The companies “remain well-positioned to gain approval,” a Capital One spokesman said via email. A spokesman for Discover, which is based in suburban Chicago, declined to comment.
Against the merger-review backdrop, Trump is focusing new attention on “de-banking,” a tool that conservatives argue liberals have wielded against disfavored groups, such as payday lenders, weapons dealers, fossil fuel companies and cryptocurrency firms. Some Republicans like James Comer, R-Ky., and Sen. Tim Scott, R-SC., have investigated the issue of whether banks have avoided offering their services to certain groups, a practice dubbed “de-banking.”
As the pending merger’s timing has lagged, four corporate entities associated with Trump and his family sued McLean, Virginia-based Capital One this month over the bank’s closure of hundreds of Trump accounts in June 2021 which held millions of dollars, according to the lawsuit filed March 7 in Florida state court. Trump’s son Eric is the only individual plaintiff.
Capital One’s “unilateral decision came about as a result of political and social motivations and Capital One’s unsubstantiated, ‘woke’ beliefs that it needed to distance itself from President Trump and his conservative political views,” the suit says. “In essence, Capital One ‘de-banked’ Plaintiffs’ Accounts because Capital One believed that the political tide at the moment favored doing so.”
Alejandro Brito, the Florida attorney representing the Trump groups, did not respond to emails seeking comment.
“Capital One has not and does not close customer accounts for political reasons,” the company said in an email.
The private suit by the entities linked to Trump has nothing to do with the legal merits of whether the government should permit Capital One to absorb Discover, said George Hay, a Cornell Law School professor and antitrust authority.
“In a pure world, the lawsuit should have no impact on the merger review,” he wrote in an email. “The issues are entirely unrelated.

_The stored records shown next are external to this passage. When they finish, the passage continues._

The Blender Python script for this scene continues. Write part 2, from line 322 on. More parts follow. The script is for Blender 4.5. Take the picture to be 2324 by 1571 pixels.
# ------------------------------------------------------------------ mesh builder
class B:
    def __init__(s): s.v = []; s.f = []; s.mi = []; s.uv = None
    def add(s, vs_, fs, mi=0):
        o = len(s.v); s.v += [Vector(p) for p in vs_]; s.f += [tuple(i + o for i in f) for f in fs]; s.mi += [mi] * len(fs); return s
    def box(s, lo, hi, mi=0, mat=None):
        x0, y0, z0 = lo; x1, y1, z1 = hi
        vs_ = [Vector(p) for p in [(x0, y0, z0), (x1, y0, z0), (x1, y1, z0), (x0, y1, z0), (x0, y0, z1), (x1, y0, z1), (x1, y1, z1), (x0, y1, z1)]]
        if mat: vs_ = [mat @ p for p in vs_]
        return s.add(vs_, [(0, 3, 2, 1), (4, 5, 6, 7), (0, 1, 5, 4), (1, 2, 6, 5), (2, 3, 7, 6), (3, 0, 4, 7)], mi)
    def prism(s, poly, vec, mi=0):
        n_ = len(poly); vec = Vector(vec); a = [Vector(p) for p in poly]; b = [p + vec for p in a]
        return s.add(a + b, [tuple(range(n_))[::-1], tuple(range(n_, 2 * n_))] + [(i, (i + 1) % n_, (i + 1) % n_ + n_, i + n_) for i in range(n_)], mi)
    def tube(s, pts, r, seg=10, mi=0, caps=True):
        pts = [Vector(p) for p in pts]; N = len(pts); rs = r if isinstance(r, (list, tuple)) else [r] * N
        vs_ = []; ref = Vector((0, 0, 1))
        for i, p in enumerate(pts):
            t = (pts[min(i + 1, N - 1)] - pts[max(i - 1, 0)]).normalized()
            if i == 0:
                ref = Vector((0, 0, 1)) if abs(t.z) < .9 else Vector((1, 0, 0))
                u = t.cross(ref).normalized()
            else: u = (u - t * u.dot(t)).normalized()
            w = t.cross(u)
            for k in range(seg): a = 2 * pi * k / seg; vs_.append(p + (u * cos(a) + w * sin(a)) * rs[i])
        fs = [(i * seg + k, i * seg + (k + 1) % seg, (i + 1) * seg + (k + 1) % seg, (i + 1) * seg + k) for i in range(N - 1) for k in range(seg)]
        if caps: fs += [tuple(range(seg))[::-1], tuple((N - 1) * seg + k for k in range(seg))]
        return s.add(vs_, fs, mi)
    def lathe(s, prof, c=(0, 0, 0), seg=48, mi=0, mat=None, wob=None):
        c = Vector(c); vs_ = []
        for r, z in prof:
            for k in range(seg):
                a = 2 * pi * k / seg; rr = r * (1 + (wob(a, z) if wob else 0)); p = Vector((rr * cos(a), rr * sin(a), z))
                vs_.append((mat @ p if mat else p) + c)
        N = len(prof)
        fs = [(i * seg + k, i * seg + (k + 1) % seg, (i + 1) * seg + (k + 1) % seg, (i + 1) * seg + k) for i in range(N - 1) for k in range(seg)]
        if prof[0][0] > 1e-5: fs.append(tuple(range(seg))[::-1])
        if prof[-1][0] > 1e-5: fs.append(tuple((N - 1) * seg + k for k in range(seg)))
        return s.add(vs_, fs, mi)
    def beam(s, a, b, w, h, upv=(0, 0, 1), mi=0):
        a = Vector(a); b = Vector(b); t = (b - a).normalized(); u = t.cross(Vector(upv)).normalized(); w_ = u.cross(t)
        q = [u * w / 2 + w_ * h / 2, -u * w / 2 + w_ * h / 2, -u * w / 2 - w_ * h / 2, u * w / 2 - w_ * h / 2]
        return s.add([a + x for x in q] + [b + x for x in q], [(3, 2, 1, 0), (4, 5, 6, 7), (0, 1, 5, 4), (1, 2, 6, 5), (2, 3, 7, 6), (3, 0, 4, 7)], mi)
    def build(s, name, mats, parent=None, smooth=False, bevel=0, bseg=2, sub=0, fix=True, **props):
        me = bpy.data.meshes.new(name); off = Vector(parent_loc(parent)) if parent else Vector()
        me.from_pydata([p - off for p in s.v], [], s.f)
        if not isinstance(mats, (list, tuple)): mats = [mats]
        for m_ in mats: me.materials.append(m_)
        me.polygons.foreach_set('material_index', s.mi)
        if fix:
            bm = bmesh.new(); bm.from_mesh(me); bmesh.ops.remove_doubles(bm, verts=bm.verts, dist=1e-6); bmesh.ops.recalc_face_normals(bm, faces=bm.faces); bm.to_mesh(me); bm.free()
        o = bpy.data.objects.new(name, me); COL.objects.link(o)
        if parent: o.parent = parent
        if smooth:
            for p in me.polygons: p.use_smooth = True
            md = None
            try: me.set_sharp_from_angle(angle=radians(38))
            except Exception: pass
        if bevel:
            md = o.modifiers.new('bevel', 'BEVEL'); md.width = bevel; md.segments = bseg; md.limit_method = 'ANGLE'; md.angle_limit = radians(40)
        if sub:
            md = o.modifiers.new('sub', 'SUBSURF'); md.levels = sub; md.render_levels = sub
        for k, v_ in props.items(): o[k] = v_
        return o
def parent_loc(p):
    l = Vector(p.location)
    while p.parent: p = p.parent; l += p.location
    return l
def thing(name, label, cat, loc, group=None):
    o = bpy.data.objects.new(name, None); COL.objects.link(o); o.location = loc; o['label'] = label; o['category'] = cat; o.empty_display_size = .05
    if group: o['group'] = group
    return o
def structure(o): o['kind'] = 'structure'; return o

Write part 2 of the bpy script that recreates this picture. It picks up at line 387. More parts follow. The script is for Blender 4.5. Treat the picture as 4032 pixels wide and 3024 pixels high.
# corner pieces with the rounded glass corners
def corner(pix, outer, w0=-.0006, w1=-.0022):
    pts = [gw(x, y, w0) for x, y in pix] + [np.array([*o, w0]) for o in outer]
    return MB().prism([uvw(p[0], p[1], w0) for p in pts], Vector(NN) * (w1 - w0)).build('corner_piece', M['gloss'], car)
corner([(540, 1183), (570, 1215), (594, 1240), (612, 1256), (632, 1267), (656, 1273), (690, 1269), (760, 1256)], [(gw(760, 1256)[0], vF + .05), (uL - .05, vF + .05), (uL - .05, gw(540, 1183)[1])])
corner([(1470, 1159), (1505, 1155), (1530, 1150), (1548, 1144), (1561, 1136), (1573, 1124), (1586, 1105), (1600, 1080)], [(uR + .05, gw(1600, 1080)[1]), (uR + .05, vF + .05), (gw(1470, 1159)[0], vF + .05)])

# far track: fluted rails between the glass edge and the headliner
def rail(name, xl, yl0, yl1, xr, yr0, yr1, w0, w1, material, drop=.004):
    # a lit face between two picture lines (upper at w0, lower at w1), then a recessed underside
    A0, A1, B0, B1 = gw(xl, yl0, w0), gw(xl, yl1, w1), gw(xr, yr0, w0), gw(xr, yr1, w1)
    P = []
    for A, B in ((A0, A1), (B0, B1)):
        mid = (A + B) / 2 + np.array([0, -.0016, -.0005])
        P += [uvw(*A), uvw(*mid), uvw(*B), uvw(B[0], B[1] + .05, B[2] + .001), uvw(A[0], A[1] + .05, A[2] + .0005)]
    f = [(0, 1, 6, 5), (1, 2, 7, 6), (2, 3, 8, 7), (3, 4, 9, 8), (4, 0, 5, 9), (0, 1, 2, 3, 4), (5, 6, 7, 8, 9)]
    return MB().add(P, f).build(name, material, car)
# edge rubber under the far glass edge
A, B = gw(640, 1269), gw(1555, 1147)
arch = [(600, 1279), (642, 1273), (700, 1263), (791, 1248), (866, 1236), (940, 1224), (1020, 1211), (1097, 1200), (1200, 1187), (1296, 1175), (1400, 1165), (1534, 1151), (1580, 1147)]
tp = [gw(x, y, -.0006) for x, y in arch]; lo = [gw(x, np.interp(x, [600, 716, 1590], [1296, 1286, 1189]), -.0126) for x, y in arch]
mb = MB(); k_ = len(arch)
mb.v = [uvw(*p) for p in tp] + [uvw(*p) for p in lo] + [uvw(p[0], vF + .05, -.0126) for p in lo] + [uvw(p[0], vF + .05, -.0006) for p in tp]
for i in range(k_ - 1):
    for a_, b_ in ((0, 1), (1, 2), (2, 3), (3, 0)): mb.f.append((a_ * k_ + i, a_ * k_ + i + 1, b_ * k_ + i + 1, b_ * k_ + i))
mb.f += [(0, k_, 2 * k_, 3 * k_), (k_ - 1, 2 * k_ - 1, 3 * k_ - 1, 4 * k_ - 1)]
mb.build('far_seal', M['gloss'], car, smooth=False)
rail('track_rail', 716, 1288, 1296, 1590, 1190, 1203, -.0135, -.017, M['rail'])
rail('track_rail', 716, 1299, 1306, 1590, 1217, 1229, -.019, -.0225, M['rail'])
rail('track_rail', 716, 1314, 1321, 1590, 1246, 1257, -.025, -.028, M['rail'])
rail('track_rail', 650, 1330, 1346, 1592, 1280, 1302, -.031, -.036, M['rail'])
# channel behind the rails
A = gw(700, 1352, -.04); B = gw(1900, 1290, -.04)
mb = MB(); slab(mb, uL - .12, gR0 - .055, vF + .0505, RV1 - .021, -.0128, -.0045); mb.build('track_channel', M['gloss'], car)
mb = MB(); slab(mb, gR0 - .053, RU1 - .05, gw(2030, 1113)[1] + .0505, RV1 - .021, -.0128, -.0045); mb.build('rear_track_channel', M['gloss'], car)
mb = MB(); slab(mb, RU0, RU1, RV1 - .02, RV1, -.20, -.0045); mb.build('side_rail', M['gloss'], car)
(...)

But it’s not a pure world.”
While the president turned over management of the family’s extensive corporate holdings to his sons Donald Jr. and Eric in January 2017, at the start of his first presidential term, he remains closely associated as the founder of the Trump Organization. He also has retained ownership, side-stepping calls to divest assets
Capital One and Discover don’t present a “difficult merger” from an antitrust perspective as Discover is “a weak sister” among card issuers and networks and the merged company would probably pose more robust competition for Visa and Mastercard, Hay said in a follow-up telephone interview. Antitrust reviews are usually heavily influenced by career DOJ staff, and not political appointees, said Hay. “That would leak out pretty quickly, if they’re dragging their feet,” he said of the department.
De-banking, which has become a theme among conservative politicians, is “specious” and has become “a political football,” said Todd Baker, a former merger and acquisition attorney and managing principal at Broadmoor Consulting, which counsels financial services firms. However, the Trump lawsuit highlights the topic further, he said.
“The challenge (the lawsuit) creates for the new Trump regulators is whatever their view of the underlying issues around antitrust and industry concentration, they now have been thrown a football that they have to catch in some way, which is, ‘Geez, should we be looking into this de-banking issue at Capital One and should that have some impact on our decision to approve or not approve?’” Baker, who also lectures at Columbia Law School, said in a March 14 interview.
“In a wholly politicized administration, this is a politically meaningful intervention by the Trump people, because they’re raising an issue that the administration as a whole has decided is a priority, and that some people in Congress consider very important,” he said.
Trump has been financially successful in at least two high-profile lawsuits since his November re-election.
In January, Meta, the parent of Instagram and Facebook, agreed to pay Trump $25 million to settle his lawsuit related to Meta’s closure of his social media accounts following the 2021 insurrection. In December, Walt Disney and its ABC News network agreed to pay the president-elect $15 million to settle his defamation lawsuit, a case that legal experts said Trump would have lost.
Trump has also sued CBS and its parent Paramount, seeking $20 billion, over its editing of an interview with Vice President Kamala Harris.
“The president, through his actions, has made it clear that all things go through him, and that there is a price for everything,” Baker said, calling the timing of Trump’s suit “kind of suspicious.”
“One would expect that Capital One will look at the situation and very reluctantly decide that the better course for Capital One is to settle the lawsuit in order that the deal go forward,” he said, suggesting the regulatory reviews in the Trump administration could hinge on the civil lawsuit.
In December, the banks’ deal received approval by the Delaware State Bank Commissioner, followed two months later by shareholders of both companies. The New York state attorney general’s office has also been investigating the proposed merger.